● **Objective**:
Output every line of the data exactly as it appears.

● **Data provided**:
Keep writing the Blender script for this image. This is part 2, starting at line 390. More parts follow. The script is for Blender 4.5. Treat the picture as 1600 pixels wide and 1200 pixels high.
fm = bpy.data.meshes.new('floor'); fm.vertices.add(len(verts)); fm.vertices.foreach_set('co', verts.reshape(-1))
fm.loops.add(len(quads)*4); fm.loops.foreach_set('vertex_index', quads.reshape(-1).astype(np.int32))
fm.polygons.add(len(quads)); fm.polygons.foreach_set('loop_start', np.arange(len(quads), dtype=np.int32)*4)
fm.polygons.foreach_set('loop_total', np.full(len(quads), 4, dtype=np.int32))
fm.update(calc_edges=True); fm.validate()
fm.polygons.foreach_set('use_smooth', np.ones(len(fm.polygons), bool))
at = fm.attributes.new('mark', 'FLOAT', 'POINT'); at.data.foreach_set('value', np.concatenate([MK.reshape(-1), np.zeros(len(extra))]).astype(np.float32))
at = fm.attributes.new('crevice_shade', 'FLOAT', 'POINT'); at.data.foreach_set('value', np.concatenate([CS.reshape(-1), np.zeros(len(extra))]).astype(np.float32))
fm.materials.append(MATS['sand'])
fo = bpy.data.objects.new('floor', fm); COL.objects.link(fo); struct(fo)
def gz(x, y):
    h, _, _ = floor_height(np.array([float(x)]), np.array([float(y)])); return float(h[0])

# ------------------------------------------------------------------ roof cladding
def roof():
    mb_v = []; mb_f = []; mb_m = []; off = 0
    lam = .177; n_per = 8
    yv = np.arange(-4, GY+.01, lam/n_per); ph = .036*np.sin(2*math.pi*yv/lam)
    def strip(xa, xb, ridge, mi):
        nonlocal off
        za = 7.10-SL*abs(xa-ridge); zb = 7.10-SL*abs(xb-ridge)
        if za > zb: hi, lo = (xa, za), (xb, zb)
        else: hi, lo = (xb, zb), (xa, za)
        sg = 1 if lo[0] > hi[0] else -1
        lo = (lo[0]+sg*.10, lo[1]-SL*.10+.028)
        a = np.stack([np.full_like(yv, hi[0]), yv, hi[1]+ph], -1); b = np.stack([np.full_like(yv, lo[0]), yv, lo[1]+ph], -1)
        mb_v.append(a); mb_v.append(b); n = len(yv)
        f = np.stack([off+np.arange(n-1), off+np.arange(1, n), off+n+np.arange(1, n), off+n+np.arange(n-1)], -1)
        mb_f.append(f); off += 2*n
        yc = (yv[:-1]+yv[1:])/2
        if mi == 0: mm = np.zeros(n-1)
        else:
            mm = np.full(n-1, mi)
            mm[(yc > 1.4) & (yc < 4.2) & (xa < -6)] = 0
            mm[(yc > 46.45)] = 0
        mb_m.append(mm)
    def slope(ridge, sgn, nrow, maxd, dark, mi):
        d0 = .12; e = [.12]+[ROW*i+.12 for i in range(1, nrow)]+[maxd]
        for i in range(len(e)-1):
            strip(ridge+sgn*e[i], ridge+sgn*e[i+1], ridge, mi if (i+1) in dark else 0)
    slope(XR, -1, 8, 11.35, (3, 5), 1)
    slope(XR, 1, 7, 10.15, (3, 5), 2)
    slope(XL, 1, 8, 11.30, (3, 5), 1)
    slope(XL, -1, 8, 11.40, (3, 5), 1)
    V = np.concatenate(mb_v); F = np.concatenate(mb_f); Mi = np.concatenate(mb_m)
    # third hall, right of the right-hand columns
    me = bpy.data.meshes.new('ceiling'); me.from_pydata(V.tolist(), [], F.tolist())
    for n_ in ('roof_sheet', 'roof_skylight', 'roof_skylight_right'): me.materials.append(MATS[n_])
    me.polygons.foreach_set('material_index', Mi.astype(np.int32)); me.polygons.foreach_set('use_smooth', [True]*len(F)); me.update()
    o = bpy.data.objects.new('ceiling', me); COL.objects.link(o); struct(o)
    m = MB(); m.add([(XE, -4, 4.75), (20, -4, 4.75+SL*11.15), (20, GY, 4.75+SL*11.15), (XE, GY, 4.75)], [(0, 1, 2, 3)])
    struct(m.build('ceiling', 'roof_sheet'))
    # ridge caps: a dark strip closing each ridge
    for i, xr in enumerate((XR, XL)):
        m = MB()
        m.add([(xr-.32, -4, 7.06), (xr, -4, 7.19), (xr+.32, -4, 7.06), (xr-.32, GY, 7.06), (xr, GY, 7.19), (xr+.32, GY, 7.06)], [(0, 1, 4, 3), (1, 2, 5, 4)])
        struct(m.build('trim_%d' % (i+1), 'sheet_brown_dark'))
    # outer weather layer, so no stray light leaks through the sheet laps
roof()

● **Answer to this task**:
Keep writing the Blender script for this image. This is part 2, starting at line 390. More parts follow. The script is for Blender 4.5. Treat the picture as 1600 pixels wide and 1200 pixels high.
fm = bpy.data.meshes.new('floor'); fm.vertices.add(len(verts)); fm.vertices.foreach_set('co', verts.reshape(-1))
fm.loops.add(len(quads)*4); fm.loops.foreach_set('vertex_index', quads.reshape(-1).astype(np.int32))
fm.polygons.add(len(quads)); fm.polygons.foreach_set('loop_start', np.arange(len(quads), dtype=np.int32)*4)
fm.polygons.foreach_set('loop_total', np.full(len(quads), 4, dtype=np.int32))
fm.update(calc_edges=True); fm.validate()
fm.polygons.foreach_set('use_smooth', np.ones(len(fm.polygons), bool))
at = fm.attributes.new('mark', 'FLOAT', 'POINT'); at.data.foreach_set('value', np.concatenate([MK.reshape(-1), np.zeros(len(extra))]).astype(np.float32))
at = fm.attributes.new('crevice_shade', 'FLOAT', 'POINT'); at.data.foreach_set('value', np.concatenate([CS.reshape(-1), np.zeros(len(extra))]).astype(np.float32))
fm.materials.append(MATS['sand'])
fo = bpy.data.objects.new('floor', fm); COL.objects.link(fo); struct(fo)
def gz(x, y):
    h, _, _ = floor_height(np.array([float(x)]), np.array([float(y)])); return float(h[0])

# ------------------------------------------------------------------ roof cladding
def roof():
    mb_v = []; mb_f = []; mb_m = []; off = 0
    lam = .177; n_per = 8
    yv = np.arange(-4, GY+.01, lam/n_per); ph = .036*np.sin(2*math.pi*yv/lam)
    def strip(xa, xb, ridge, mi):
        nonlocal off
        za = 7.10-SL*abs(xa-ridge); zb = 7.10-SL*abs(xb-ridge)
        if za > zb: hi, lo = (xa, za), (xb, zb)
        else: hi, lo = (xb, zb), (xa, za)
        sg = 1 if lo[0] > hi[0] else -1
        lo = (lo[0]+sg*.10, lo[1]-SL*.10+.028)
        a = np.stack([np.full_like(yv, hi[0]), yv, hi[1]+ph], -1); b = np.stack([np.full_like(yv, lo[0]), yv, lo[1]+ph], -1)
        mb_v.append(a); mb_v.append(b); n = len(yv)
        f = np.stack([off+np.arange(n-1), off+np.arange(1, n), off+n+np.arange(1, n), off+n+np.arange(n-1)], -1)
        mb_f.append(f); off += 2*n
        yc = (yv[:-1]+yv[1:])/2
        if mi == 0: mm = np.zeros(n-1)
        else:
            mm = np.full(n-1, mi)
            mm[(yc > 1.4) & (yc < 4.2) & (xa < -6)] = 0
            mm[(yc > 46.45)] = 0
        mb_m.append(mm)
    def slope(ridge, sgn, nrow, maxd, dark, mi):
        d0 = .12; e = [.12]+[ROW*i+.12 for i in range(1, nrow)]+[maxd]
        for i in range(len(e)-1):
            strip(ridge+sgn*e[i], ridge+sgn*e[i+1], ridge, mi if (i+1) in dark else 0)
    slope(XR, -1, 8, 11.35, (3, 5), 1)
    slope(XR, 1, 7, 10.15, (3, 5), 2)
    slope(XL, 1, 8, 11.30, (3, 5), 1)
    slope(XL, -1, 8, 11.40, (3, 5), 1)
    V = np.concatenate(mb_v); F = np.concatenate(mb_f); Mi = np.concatenate(mb_m)
    # third hall, right of the right-hand columns
    me = bpy.data.meshes.new('ceiling'); me.from_pydata(V.tolist(), [], F.tolist())
    for n_ in ('roof_sheet', 'roof_skylight', 'roof_skylight_right'): me.materials.append(MATS[n_])
    me.polygons.foreach_set('material_index', Mi.astype(np.int32)); me.polygons.foreach_set('use_smooth', [True]*len(F)); me.update()
    o = bpy.data.objects.new('ceiling', me); COL.objects.link(o); struct(o)
    m = MB(); m.add([(XE, -4, 4.75), (20, -4, 4.75+SL*11.15), (20, GY, 4.75+SL*11.15), (XE, GY, 4.75)], [(0, 1, 2, 3)])
    struct(m.build('ceiling', 'roof_sheet'))
    # ridge caps: a dark strip closing each ridge
    for i, xr in enumerate((XR, XL)):
        m = MB()
        m.add([(xr-.32, -4, 7.06), (xr, -4, 7.19), (xr+.32, -4, 7.06), (xr-.32, GY, 7.06), (xr, GY, 7.19), (xr+.32, GY, 7.06)], [(0, 1, 4, 3), (1, 2, 5, 4)])
        struct(m.build('trim_%d' % (i+1), 'sheet_brown_dark'))
    # outer weather layer, so no stray light leaks through the sheet laps
roof()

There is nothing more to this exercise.